* **Task brief**: Exactly retype the lines from the top of the data through the line containing "COL = scn.collection", leaving out every picture.
- - -
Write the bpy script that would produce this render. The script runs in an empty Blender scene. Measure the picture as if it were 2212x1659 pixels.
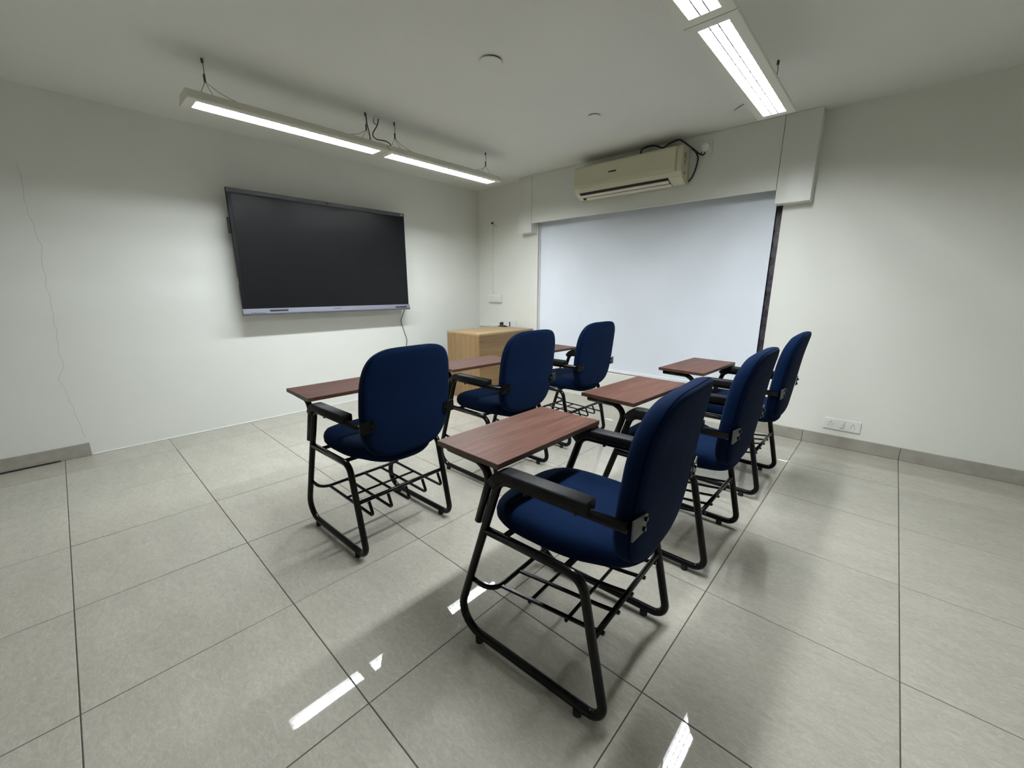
import bpy, bmesh, math, random
from mathutils import Vector, Matrix
random.seed(7)
scn = bpy.context.scene
COL = scn.collection

# ------------------------------------------------------------------ camera, world, exposure
YAW, PITCH, ROLL = 2.31325, -0.22869, 0.00124
CAM = Vector((3.39695, 0.16045, 1.23736))
fw = Vector((math.cos(PITCH) * math.cos(YAW), math.cos(PITCH) * math.sin(YAW), math.sin(PITCH)))
rt = fw.cross(Vector((0, 0, 1))).normalized()
up = rt.cross(fw)
r2 = rt * math.cos(ROLL) + up * math.sin(ROLL)
u2 = -rt * math.sin(ROLL) + up * math.cos(ROLL)
cd = bpy.data.cameras.new('camera')
cd.sensor_width = 36.0
cd.lens = 882.35 / 2212 * 36.0
cd.clip_start = 0.02
cam = bpy.data.objects.new('camera', cd)
M = Matrix((r2, u2, -fw)).transposed().to_4x4()
M.translation = CAM
cam.matrix_world = M
COL.objects.link(cam)
scn.camera = cam

w = bpy.data.worlds.new('world')
scn.world = w
w.use_nodes = True
w.node_tree.nodes['Background'].inputs[0].default_value = (0.02, 0.02, 0.022, 1)
scn.view_settings.view_transform = 'Standard'
scn.view_settings.look = 'None'
scn.view_settings.exposure = 0.0
scn.view_settings.gamma = 1.0
scn.view_settings.use_curve_mapping = False
TUBE_POWER = 184.0

# ------------------------------------------------------------------ room numbers (metres)
T = 0.6                      # floor tile
XW, YB, XR, YR, ZC = -0.936, 4.2, 4.8, -1.8, 2.514


# ------------------------------------------------------------------ material helpers
def new_mat(name):
    m = bpy.data.materials.new(name)
    m.use_nodes = True
    nt = m.node_tree
    return m, nt, nt.nodes['Principled BSDF']


def plain(name, col, rough=0.5, metal=0.0, spec=0.5, bump=0.0, bscale=200.0, coat=0.0, vary=0.0, vscale=3.0):
    m, nt, b = new_mat(name)
    b.inputs['Base Color'].default_value = (*col, 1)
    b.inputs['Roughness'].default_value = rough
    b.inputs['Metallic'].default_value = metal
    b.inputs['Specular IOR Level'].default_value = spec
    b.inputs['Coat Weight'].default_value = coat
    tc = nt.nodes.new('ShaderNodeTexCoord')
    if bump:
        n = nt.nodes.new('ShaderNodeTexNoise')
        n.inputs['Scale'].default_value = bscale
        n.inputs['Detail'].default_value = 3
        bp = nt.nodes.new('ShaderNodeBump')
        bp.inputs['Strength'].default_value = bump
        bp.inputs['Distance'].default_value = 0.002
        nt.links.new(tc.outputs['Object'], n.inputs['Vector'])
        nt.links.new(n.outputs['Fac'], bp.inputs['Height'])
        nt.links.new(bp.outputs['Normal'], b.inputs['Normal'])
    if vary:
        n = nt.nodes.new('ShaderNodeTexNoise')
        n.inputs['Scale'].default_value = vscale
        n.inputs['Detail'].default_value = 4
        r = nt.nodes.new('ShaderNodeValToRGB')
        r.color_ramp.elements[0].position = 0.3
        r.color_ramp.elements[1].position = 0.7
        r.color_ramp.elements[0].color = (*[c * (1 - vary) for c in col], 1)
        r.color_ramp.elements[1].color = (*[min(1, c * (1 + vary)) for c in col], 1)
        nt.links.new(tc.outputs['Object'], n.inputs['Vector'])
        nt.links.new(n.outputs['Fac'], r.inputs['Fac'])
        nt.links.new(r.outputs['Color'], b.inputs['Base Color'])
    return m


def wood(name, c0, c1, scale, rough=0.35, spec=0.5):
    """grain: noise stretched by the per-axis scale"""
    m, nt, b = new_mat(name)
    tc = nt.nodes.new('ShaderNodeTexCoord')
    mp = nt.nodes.new('ShaderNodeMapping')
    mp.inputs['Scale'].default_value = scale
    n = nt.nodes.new('ShaderNodeTexNoise')
    n.inputs['Scale'].default_value = 1.0
    n.inputs['Detail'].default_value = 6
    n.inputs['Roughness'].default_value = 0.65
    n.inputs['Distortion'].default_value = 0.4
    r = nt.nodes.new('ShaderNodeValToRGB')
    r.color_ramp.elements[0].position = 0.32
    r.color_ramp.elements[1].position = 0.68
    r.color_ramp.elements[0].color = (*c0, 1)
    r.color_ramp.elements[1].color = (*c1, 1)
    nt.links.new(tc.outputs['Object'], mp.inputs['Vector'])
    nt.links.new(mp.outputs['Vector'], n.inputs['Vector'])
    nt.links.new(n.outputs['Fac'], r.inputs['Fac'])
    nt.links.new(r.outputs['Color'], b.inputs['Base Color'])
    b.inputs['Roughness'].default_value = rough
    b.inputs['Specular IOR Level'].default_value = spec
    return m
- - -
* **Completed exercise**:
Write the bpy script that would produce this render. The script runs in an empty Blender scene. Measure the picture as if it were 2212x1659 pixels.
import bpy, bmesh, math, random
from mathutils import Vector, Matrix
random.seed(7)
scn = bpy.context.scene
COL = scn.collection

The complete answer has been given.